Collected data:
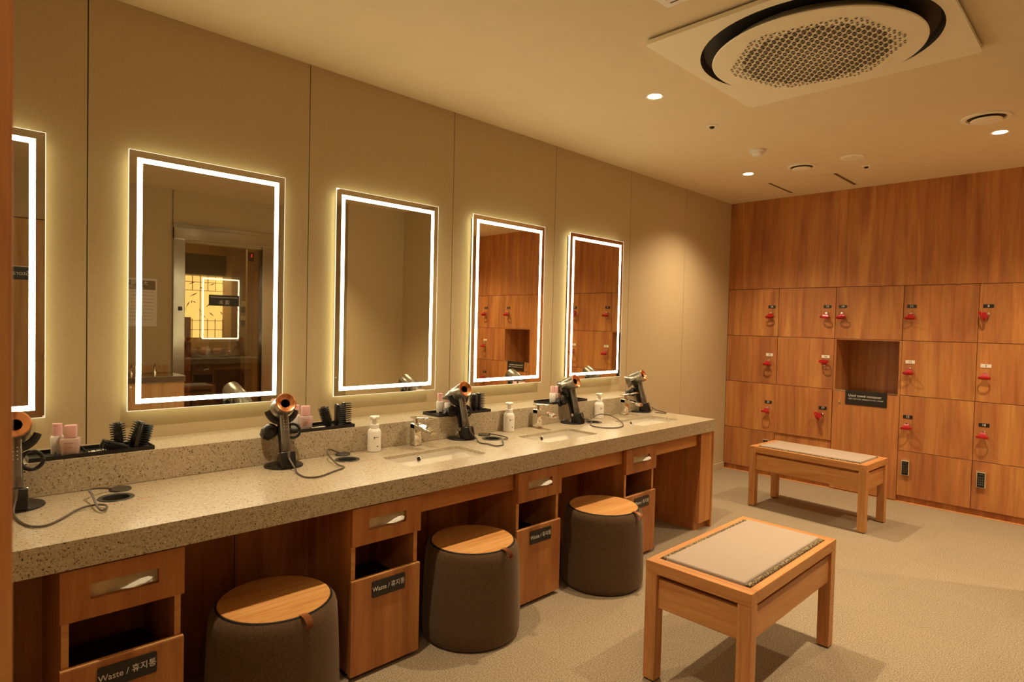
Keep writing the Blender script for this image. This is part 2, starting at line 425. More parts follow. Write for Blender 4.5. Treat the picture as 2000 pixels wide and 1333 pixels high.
# inner partition seen in the third mirror
bm = bmesh.new(); bx(bm, 3.20, XR, -2.56, -1.85, 0, H); struct('wall_alcove', bm, wallpaper)
struct('wall_partition', box(2.62, XR, -1.85, -1.48, 0, H), wallpaper)
struct('trim_4', box(3.19, 3.205, -2.575, -2.555, 0, H), wallpaper)
# storage door on right wall
st = thing('door_2', 'plain wooden storage room door, seen in the nearest mirror', 'door'); st['kind'] = 'structure'
obj('leaf', box(XR-.005, XR+.04, -5.85, -5.01, .01, 2.25, bev=.002), pale_oak, st)
bm = bmesh.new(); cyl(bm, (XR-.005, -5.10, 1.04), (XR-.05, -5.10, 1.04), .012); lathe(bm, [(0,0),(.026,.004),(.030,.015),(.026,.028),(0,.032)], 24, Matrix.Translation((XR-.075, -5.10, 1.04)) @ Matrix.Rotation(PI/2, 4, 'Y')); obj('knob', bm, chrome, st, smooth=True)
sg = thing('storage_sign', 'black sign with a pale top edge on the storage door', 'sign', (XR-.006, -5.31, 1.77))
obj('sign_plate', box(-.006, 0, -.11, .11, -.055, .055, bev=.002), signblk, sg)
obj('sign_edge', box(-.009, 0, -.11, .11, .055, .062), offwhite, sg)
lettering('Storage', .055, textw, sg, (-.0065, 0, 0), FACE_MX)

# ---------------------------------------------------------------- lockers
cols = [0, .51, 1.02, 1.55, 2.061, 2.57, 2.88, 3.40, 3.985]
rows = [1.83, 1.3665, .9045, .4378, .056]
GAP = .0016
def make_carcass(w_, h_):
    """open-front box, local: x 0..w, y .018...45, z 0..h"""
    bm = bmesh.new(); t = .012
    bx(bm, 0, t, .0185, .45, 0, h_); bx(bm, w_-t, w_, .0185, .45, 0, h_)
    bx(bm, t, w_-t, .0185, .45, 0, t); bx(bm, t, w_-t, .0185, .45, h_-t, h_); bx(bm, t, w_-t, .44, .45, t, h_-t)
    return bm
lock_bm = bmesh.new(); lathe(lock_bm, [(.0115, 0), (.0115, .008), (.009, .011), (0, .011)], 20, Matrix.Rotation(PI/2, 4, 'X'))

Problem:
Return the listing above in full and without alteration, excluding its pictures.

Written reply:
Keep writing the Blender script for this image. This is part 2, starting at line 425. More parts follow. Write for Blender 4.5. Treat the picture as 2000 pixels wide and 1333 pixels high.
# inner partition seen in the third mirror
bm = bmesh.new(); bx(bm, 3.20, XR, -2.56, -1.85, 0, H); struct('wall_alcove', bm, wallpaper)
struct('wall_partition', box(2.62, XR, -1.85, -1.48, 0, H), wallpaper)
struct('trim_4', box(3.19, 3.205, -2.575, -2.555, 0, H), wallpaper)
# storage door on right wall
st = thing('door_2', 'plain wooden storage room door, seen in the nearest mirror', 'door'); st['kind'] = 'structure'
obj('leaf', box(XR-.005, XR+.04, -5.85, -5.01, .01, 2.25, bev=.002), pale_oak, st)
bm = bmesh.new(); cyl(bm, (XR-.005, -5.10, 1.04), (XR-.05, -5.10, 1.04), .012); lathe(bm, [(0,0),(.026,.004),(.030,.015),(.026,.028),(0,.032)], 24, Matrix.Translation((XR-.075, -5.10, 1.04)) @ Matrix.Rotation(PI/2, 4, 'Y')); obj('knob', bm, chrome, st, smooth=True)
sg = thing('storage_sign', 'black sign with a pale top edge on the storage door', 'sign', (XR-.006, -5.31, 1.77))
obj('sign_plate', box(-.006, 0, -.11, .11, -.055, .055, bev=.002), signblk, sg)
obj('sign_edge', box(-.009, 0, -.11, .11, .055, .062), offwhite, sg)
lettering('Storage', .055, textw, sg, (-.0065, 0, 0), FACE_MX)

# ---------------------------------------------------------------- lockers
cols = [0, .51, 1.02, 1.55, 2.061, 2.57, 2.88, 3.40, 3.985]
rows = [1.83, 1.3665, .9045, .4378, .056]
GAP = .0016
def make_carcass(w_, h_):
    """open-front box, local: x 0..w, y .018...45, z 0..h"""
    bm = bmesh.new(); t = .012
    bx(bm, 0, t, .0185, .45, 0, h_); bx(bm, w_-t, w_, .0185, .45, 0, h_)
    bx(bm, t, w_-t, .0185, .45, 0, t); bx(bm, t, w_-t, .0185, .45, h_-t, h_); bx(bm, t, w_-t, .44, .45, t, h_-t)
    return bm
lock_bm = bmesh.new(); lathe(lock_bm, [(.0115, 0), (.0115, .008), (.009, .011), (0, .011)], 20, Matrix.Rotation(PI/2, 4, 'X'))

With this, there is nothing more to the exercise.